Page 63, line 30, at end insert ("or (c) an offence under Article 7 or 10 of the Perjury (Northern Ireland) Order 1979 (false statements made on oath otherwise than in judicial proceedings or made otherwise than on oath). "").

Page 63, line 38, at end insert— ("Proceeds of Crime (Northern Ireland) Order 1996 (N. I. 9) In paragraph 6 of Schedule 2 to the Proceeds of Crime (Northern Ireland) Order 1996 (admissibility of evidence), for sub-paragraph (b) substitute— (b) on his prosecution for some other offence where evidence relating to any such answer or information is adduced, or a question relating to it is asked, by or on behalf of that person; or". ").

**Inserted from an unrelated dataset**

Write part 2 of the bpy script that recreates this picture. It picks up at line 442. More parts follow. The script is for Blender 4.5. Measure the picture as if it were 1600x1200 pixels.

On Question, amendments agreed to.

Schedule 4 [Minor and consequential amendments]:

Lord Williams of Mostyn moved Amendment No. 59:

Page 67, line 16, at end insert—

("Companies (Northern Ireland) Order 1989 (N. I. 18) In Article 3(1) of the Companies (Northern Ireland) Order 1989 (interpretation), in the definition of "regulations" after "subject" insert "(except in Article 23(3)(a)(ii))".

Insolvency (Northern Ireland) Order 1989 (N. I. 19) In Article 2(2) of the Insolvency (Northern Ireland) Order 1989 (interpretation), in the definition of "regulations" for "Article 359(5)" substitute "Articles 359(5) and 375(3)(b)(ii)". ").

On Question, amendment agreed to.

An amendment (privilege) made; Bill passed, and sent to the Commmons.